NBA Shanghai game still scheduled amid Hong Kong free speech backlash

Sports

BEIJING (Reuters) – The National Basketball Association (NBA) is pressing ahead with a exhibition game Thursday evening in Shanghai, despite backlash against the league from China after a Houston Rockets executive’s tweet supporting Hong Kong protests.

The NBA on Thursday published a post on Chinese social networking platform Weibo promoting the match between the Los Angeles Lakers and the Brooklyn Nets, accompanied by a short clip featuring star players LeBron James and Kyrie Irving. The game is scheduled to begin at 7:30 p.m. local time (1130 GMT).

NBA events scheduled on Tuesday and Wednesday were cancelled and Chinese sponsors and partners suspended or severed ties with the league after Rockets general manager Daryl Morey tweeted last week supporting anti-government protests in Chinese-ruled Hong Kong.

The Hong Kong protests began in opposition to a bill allowing extradition to mainland China but have since evolved into broader calls for democracy. China has accused the West of stirring up anti-Beijing sentiment in Hong Kong, and Chinese state media has characterised Morey’s tweet as the latest example of meddling in China’s own affairs.

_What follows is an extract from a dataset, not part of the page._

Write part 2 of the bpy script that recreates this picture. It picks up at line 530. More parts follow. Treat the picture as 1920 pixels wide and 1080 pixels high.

League commissioner Adam Silver spoke out in support of Morey’s freedom of expression on Tuesday, further angering Beijing. The NBA’s business in China, which took years to cultivate, and estimates is estimated to be worth more than $4 billion, is under immense pressure.

Chinese state and party-backed media continued to publish items critical of the NBA. The official English newspaper China Daily published an editorial cartoon on Thursday playing on the NBA’s official logo of an athlete dribbling a basketball. The cartoon instead put a bomb labelled “politics” in the athlete’s hand, leaving the basketball fallen by the wayside.

Some Chinese netizens also called on those attending Thursday’s game to carry the Chinese flag into the stadium in a demonstration of patriotic solidarity.

“Those going to watch the game live, remember to bring the national flag,” one user on Weibo wrote. “Hope to see a sea of red, five-starred red flag fluttering in the wind.”